👩🏽‍💻 WebExpo Conference: 12 core design skills by Jan Řezáč

At this year’s WebExpo Conference, Jan Řezáč delivered one of the most insightful and practical talks I’ve heard in a long time. His talk, titled “12 Core Design Skills,” focused not on tools or trends, but on the essential skills that make a designer truly effective. Instead of obsessing over Figma or pixel perfection, he urged us to zoom out and look at the broader responsibilities of a designer.

One of his most striking points was that Figma is not design, it’s documentation. This might sound surprising at first, especially since many of us use Figma daily. But his message was clear: design happens before the tool. Real design is about solving problems, not just arranging rectangles on a screen. Figma, like Corel Draw or Photoshop before it, is just one of many tools to express an idea, but it’s the thinking behind the idea that matters most.

Jan criticized the tendency to focus only on the last phase of the double diamond process, execution. By doing so, we ignore the equally important stages of discovery, definition, and ideation. This is where his list of 12 core skills came in, but rather than listing them all, I want to highlight the ones that stood out the most to me:

  • Design Thinking: Jan called this “creative problem-solving.” He emphasized being intentional with whichever design process we choose. What matters is not the method itself, but how we use it to explore and solve problems.
  • Business Thinking: Designers need to understand business goals. Learning to speak the language of strategy, money, and spreadsheets allows us to have better conversations with managers and stakeholders. Without this skill, good design ideas often fail to get implemented.
  • Workshop Facilitation: This was a key point. While junior designers may come in with strong ideas and enthusiasm, experienced designers know how to guide a team through a process.

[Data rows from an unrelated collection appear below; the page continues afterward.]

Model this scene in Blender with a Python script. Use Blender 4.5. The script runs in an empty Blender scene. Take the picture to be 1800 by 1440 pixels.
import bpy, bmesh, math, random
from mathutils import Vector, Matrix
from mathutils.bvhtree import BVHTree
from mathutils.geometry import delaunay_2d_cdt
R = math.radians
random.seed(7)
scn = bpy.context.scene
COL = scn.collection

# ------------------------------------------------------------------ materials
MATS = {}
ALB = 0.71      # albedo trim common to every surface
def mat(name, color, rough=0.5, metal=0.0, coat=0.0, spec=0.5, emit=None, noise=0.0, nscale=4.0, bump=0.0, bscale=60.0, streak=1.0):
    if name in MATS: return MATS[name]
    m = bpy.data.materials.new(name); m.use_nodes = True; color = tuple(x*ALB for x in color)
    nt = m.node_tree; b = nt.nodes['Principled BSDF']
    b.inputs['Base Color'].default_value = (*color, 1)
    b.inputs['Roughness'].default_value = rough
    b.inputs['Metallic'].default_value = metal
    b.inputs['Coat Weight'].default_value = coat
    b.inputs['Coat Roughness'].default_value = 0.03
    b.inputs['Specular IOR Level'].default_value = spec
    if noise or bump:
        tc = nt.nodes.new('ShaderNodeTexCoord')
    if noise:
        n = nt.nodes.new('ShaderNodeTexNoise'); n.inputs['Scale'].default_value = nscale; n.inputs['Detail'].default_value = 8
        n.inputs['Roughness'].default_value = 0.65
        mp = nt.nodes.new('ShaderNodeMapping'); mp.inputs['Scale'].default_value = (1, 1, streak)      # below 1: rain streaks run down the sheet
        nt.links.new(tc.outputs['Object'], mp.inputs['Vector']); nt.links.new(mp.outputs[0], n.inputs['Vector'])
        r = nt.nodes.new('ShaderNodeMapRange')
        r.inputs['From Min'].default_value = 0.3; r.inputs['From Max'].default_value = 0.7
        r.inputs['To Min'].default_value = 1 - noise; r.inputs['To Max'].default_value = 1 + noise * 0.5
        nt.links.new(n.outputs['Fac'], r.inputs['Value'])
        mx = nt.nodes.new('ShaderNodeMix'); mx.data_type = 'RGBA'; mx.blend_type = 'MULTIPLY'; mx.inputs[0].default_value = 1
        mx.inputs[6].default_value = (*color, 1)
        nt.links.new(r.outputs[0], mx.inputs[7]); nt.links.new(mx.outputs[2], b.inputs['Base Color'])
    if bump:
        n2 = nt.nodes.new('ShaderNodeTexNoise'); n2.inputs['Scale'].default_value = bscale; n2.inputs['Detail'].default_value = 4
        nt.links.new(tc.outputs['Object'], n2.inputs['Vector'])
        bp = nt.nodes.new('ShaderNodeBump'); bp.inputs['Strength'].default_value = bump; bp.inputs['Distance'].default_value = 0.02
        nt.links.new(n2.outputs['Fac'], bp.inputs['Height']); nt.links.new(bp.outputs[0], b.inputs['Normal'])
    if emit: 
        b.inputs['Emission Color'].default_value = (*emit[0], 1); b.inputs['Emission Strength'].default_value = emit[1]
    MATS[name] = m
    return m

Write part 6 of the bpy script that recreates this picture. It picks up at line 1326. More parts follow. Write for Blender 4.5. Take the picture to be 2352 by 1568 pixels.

Good facilitation involves tactical empathy, structure, and the ability to improve outcomes by leading people, not just projects.
  • Customer Research: Jan talked about using both qualitative and quantitative methods: interviews, surveys, testing, analytics. The takeaway: good designers don’t just guess; they listen, observe, and test. Senior designers carry this mindset with them all the time, not just during research phases.
  • Testing Business Ideas: A great reminder that ideas need to be tested early and often. Jan suggested testing 20–100 ideas per week. It sounds intense, but it shifts the mindset from perfection to learning.

Throughout the talk, Jan returned to one core message: the most important tool we have is our brain. Tools change. Trends come and go. But the ability to think critically, communicate clearly, and collaborate strategically is what defines a strong designer.

This talk encouraged me to step back from the screen and refocus on the bigger picture: problem-solving, strategy, and working with people. It was a refreshing and important reminder of what design is really about.